Answer. Even if you believe in the "weak form efficient market", i.e., stock prices reflect/discount all past information, this explanation would not make any sense. Since the announcement itself is not "inside information", one would have expected the news to have been already discounted in stock prices. Moreover, on January 29, 1996 the WSJ reported that "in the past several weeks, an increasing number of portfolio managers have started deploying resources more aggressively overseas, and individual investors have started to pour money back into international and global mutual funds."

2. "Technology stocks sat this rally out as investors gobbled up cyclicals instead. The normally lively Nasdaq composite was up a tame 0.78 to 1095.38."

Ans. You should also question why was the effect primarily on "cyclical stocks." Was there more money pumped into these stocks? Yet even more puzzling is the fact that technology stocks did not participate in the surge. Using the CNN argument, this would suggest that investors did not pour in money into technology stocks!

The Wall Street Journal, on the other hand, quoting different analysts, provided three alternative explanations for the record surge. One explanation had to do with an influx of cash from money managers who had believed that the market "was due for a correction." It still does not explain why suddenly these money managers changed their mind about the imminence of a correction! Here is an interesting second explanation quoting a trader: ’This type of bull market is tough to describe, but it’s kind of like there’s been this collective decision that the thing will just keep on going.’ Maybe this analyst is referring to the popular "herd mentality" phenomenon. The third explanation did have an economic rationale, attributing the upsurge to a lowering of expected inflation as reflected in falling gold prices.

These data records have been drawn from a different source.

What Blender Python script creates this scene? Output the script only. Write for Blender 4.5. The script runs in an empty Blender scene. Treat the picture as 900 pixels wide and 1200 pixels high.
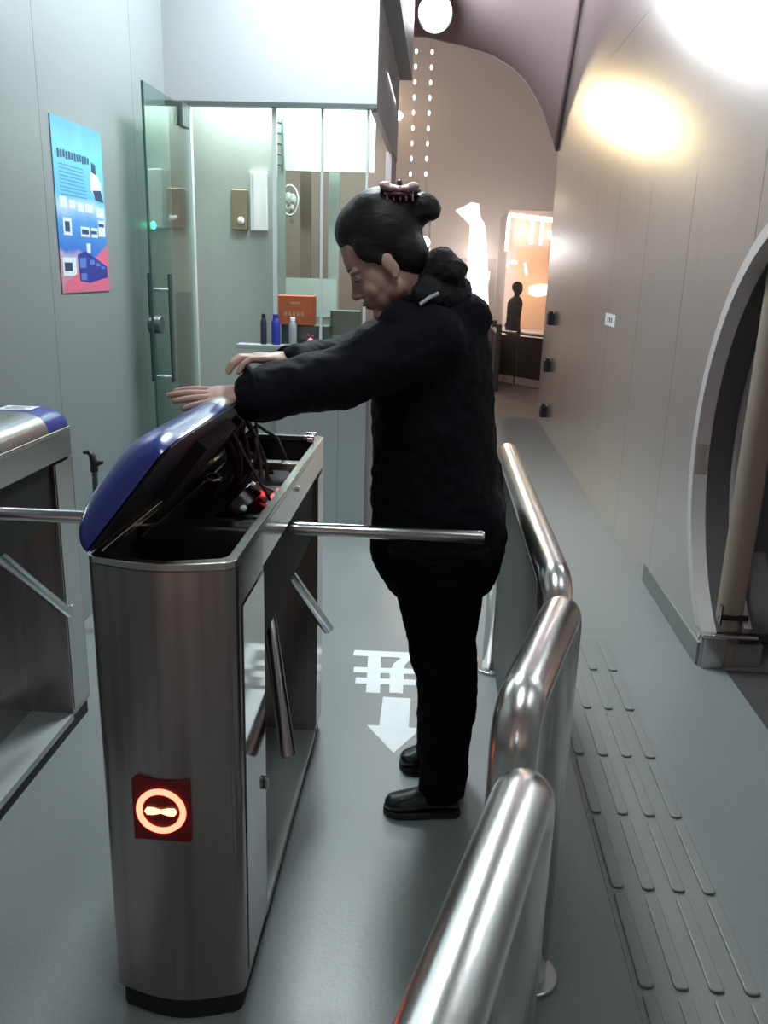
import bpy, bmesh, math, random
from mathutils import Vector, Matrix, Euler
random.seed(4)
SC = bpy.context.scene
COL = SC.collection
PI = math.pi

# ------------------------------------------------------------------ camera
F, H = 980.0, 1.5
def cam_axes(roll=1.75, vx=516., vy=318.):
    r = math.radians(roll)
    d = Vector((vx-450, -(vy-600), -F)).normalized()
    k = d[0]*math.sin(r)+d[1]*math.cos(r)
    p = math.atan2(-k, d[2])
    if math.cos(p) < 0: p += PI
    Z = Vector((math.sin(r)*math.cos(p), math.cos(r)*math.cos(p), math.sin(p)))
    return d.cross(Z), d, Z
RX, RY, RZ = cam_axes()
RM = Matrix((RX, RY, RZ))
EYE = Vector((0, 0, H))
def at(x, y, Y):                       # point of the place at depth Y along the passage
    d = RM @ Vector((x-450, -(y-600), -F)); return EYE + d*(Y/d[1])
def atx(x, y, X):
    d = RM @ Vector((x-450, -(y-600), -F)); return EYE + d*(X/d[0])
def atz(x, y, z=0.):
    d = RM @ Vector((x-450, -(y-600), -F)); return EYE + d*((z-H)/d[2])
cd = bpy.data.cameras.new('camera'); cam = bpy.data.objects.new('camera', cd); COL.objects.link(cam)
cam.matrix_world = Matrix.Translation(EYE) @ RM.to_4x4()
cd.sensor_fit = 'VERTICAL'; cd.sensor_height = 36; cd.sensor_width = 27; cd.lens = F/1200*36
cd.clip_start = .02; cd.clip_end = 400
SC.camera = cam

# ------------------------------------------------------------------ colour / exposure / world
SC.view_settings.view_transform = 'Standard'; SC.view_settings.look = 'None'
SC.view_settings.gamma = 1; SC.view_settings.use_curve_mapping = False
SC.view_settings.exposure = 0.45
SC.cycles.use_denoising = True
SC.cycles.max_bounces = 8; SC.cycles.caustics_reflective = False; SC.cycles.caustics_refractive = False
def s2l(c):
    return tuple(((v/255)/12.92 if v/255 <= .04045 else ((v/255+.055)/1.055)**2.4) for v in c)
w = bpy.data.worlds.new('night_smog'); SC.world = w; w.use_nodes = True
nt = w.node_tree; nt.nodes.clear()
wo = nt.nodes.new('ShaderNodeOutputWorld'); bg = nt.nodes.new('ShaderNodeBackground')
tc = nt.nodes.new('ShaderNodeTexCoord'); sx = nt.nodes.new('ShaderNodeSeparateXYZ'); rp = nt.nodes.new('ShaderNodeValToRGB')
nt.links.new(tc.outputs['Generated'], sx.inputs[0]); nt.links.new(sx.outputs['Z'], rp.inputs[0])
nt.links.new(rp.outputs[0], bg.inputs[0]); nt.links.new(bg.outputs[0], wo.inputs[0])
els = rp.color_ramp.elements
els[0].position = 0.0; els[0].color = s2l((225, 190, 175))+(1,)
els[1].position = .5; els[1].color = s2l((118, 106, 112))+(1,)
for p, c in ((.04, (205, 172, 160)), (.10, (165, 138, 133)), (.2, (142, 122, 122))):
    e = els.new(p); e.color = s2l(c)+(1,)
bg.inputs[1].default_value = 0.56

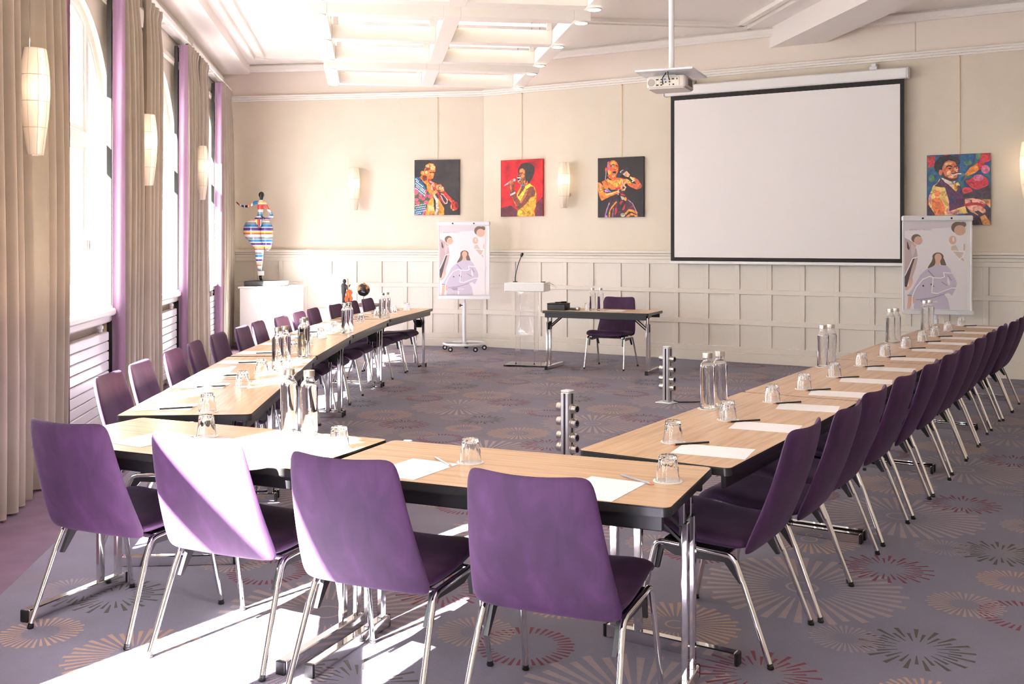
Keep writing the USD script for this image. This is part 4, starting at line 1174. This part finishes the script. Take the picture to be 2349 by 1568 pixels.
fr = (188, 160, 1138, 1432); W, Hh = 0.718, 0.84
B, Ln = kit(W, Hh, fr)
RED = noisy('painted_red', [(0.28, sr(120, 18, 30)), (0.5, sr(200, 22, 34)), (0.7, sr(222, 34, 40))], 6, 0.6)
S2 = [('painted_shade', (96, 22, 44), [[(188, 1240), (420, 1180), (570, 1290), (560, 1432), (188, 1432)], [(1000, 1150), (1138, 1000), (1138, 1432), (960, 1432)]]),
      ('dress', (226, 158, 34), [[(650, 760), (760, 740), (850, 700), (960, 790), (1000, 940), (990, 1200), (945, 1310), (970, 1432), (560, 1432), (580, 1290), (700, 1150), (640, 1100), (550, 990), (560, 900)]]),
      ('painted_dress_light', (250, 212, 60), [[(650, 780), (660, 790), (580, 930), (570, 990), (640, 1090), (720, 980), (750, 850), (860, 760), (930, 770), (850, 700), (760, 760)], [(575, 1330), (620, 1285), (680, 1300), (690, 1432), (565, 1432)]]),
      ('painted_arm', (118, 54, 30), [[(870, 770), (930, 780), (975, 880), (960, 990), (860, 1020), (760, 1160), (600, 1290), (560, 1260), (430, 960), (370, 760), (380, 660), (470, 620), (500, 660), (500, 900), (560, 1030), (650, 1100), (740, 960), (780, 830)]]),
      ('painted_neck', (120, 56, 34), [[(640, 690), (760, 690), (740, 800), (600, 990), (580, 960), (660, 790)]]),
      ('hair', (40, 32, 28), [B(770, 420, 185, 185), [(620, 340), (650, 260), (760, 235), (880, 260), (960, 340), (950, 480), (900, 600), (830, 700), (740, 640), (740, 380), (680, 345)]]),
      ('painted_face', (150, 78, 44), [[(620, 370), (680, 348), (745, 390), (750, 560), (760, 640), (700, 720), (620, 705), (570, 680), (575, 610), (560, 540), (600, 450)]]),
      ('painted_face_light', (214, 126, 60), [[(640, 380), (690, 365), (735, 420), (735, 480), (690, 490), (620, 440)], B(690, 530, 40, 36), [(575, 610), (600, 650), (640, 690), (600, 690), (572, 670)]]),
      ('painted_arm_light', (196, 108, 62), [[(380, 700), (420, 650), (440, 760), (450, 880), (420, 870)], [(760, 880), (820, 820), (780, 960), (660, 1140), (620, 1120)], [(430, 960), (470, 1000), (560, 1200), (540, 1210)]]),
      ('eyes', (50, 26, 22), [Ln([(600, 460), (625, 470), (600, 490)], 0.006), Ln([(650, 470), (690, 460)], 0.006), Ln([(580, 530), (610, 540)], 0.006)]),
      ('mouth', (60, 20, 24), [[(575, 570), (640, 570), (640, 620), (590, 640)]]),
      ('teeth', (245, 235, 230), [Ln([(578, 565), (645, 575)], 0.008), [(575, 640), (640, 600), (650, 610), (600, 650)]]),
      ('choker', (120, 124, 140), [[(640, 720), (740, 712), (740, 750), (650, 765)]]),
      ('earring', (235, 190, 90), [B(765, 675, 40, 45).difference(B(765, 672, 27, 32))]),
      ('microphone', (190, 190, 194), [B(505, 612, 34, 34), [(265, 730), (400, 630), (480, 600), (500, 640), (400, 690), (280, 735)]]),
      ('painted_fingers', (176, 92, 50), [Ln([(400, 640), (400, 720)], 0.012), Ln([(435, 620), (440, 710)], 0.012), Ln([(465, 600), (475, 690)], 0.012)]),
      ('bracelet', (214, 208, 206), [Ln([(425, 945), (515, 900)], 0.014)])]
painting(C2, ROT_BR, 0.322, 1.967, W, Hh, (200, 22, 34), None, S2, fr, 'painting of a singer in a yellow dress on a red ground', 0.35, RED)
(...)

So which explanation is correct? Probably all contributed to some degree, but CNN’s heavy emphasis on money pouring into Wall Street is probably over exaggerated.

 

Relationship Between Gold and Stock Prices: A Closer Look

Q. So what influences gold prices?

Ans. The price of gold is heavily influenced by investors’ sentiments about future inflation. In general, worries about the erosion of real value (purchasing power) of financial assets drive a significant number of investors toward purchasing precious metals. Thus, an increase in demand for gold would cause an increase in its price. Using this explanation, we observe that gold prices did go down on the day in question. Thus, other things remaining equal, we can make the inference that the cause of the drop in gold prices must have been due to investors lowering their expectations about future inflation.

 

Q. What does gold price have to do with stock markets?

Ans. Lower expected inflation means that the cost of capital (cost of borrowing/financing) to a company is lower. A lower cost of capital, other things remaining the same, increases the value of cash flows, thus the market value of the company stock.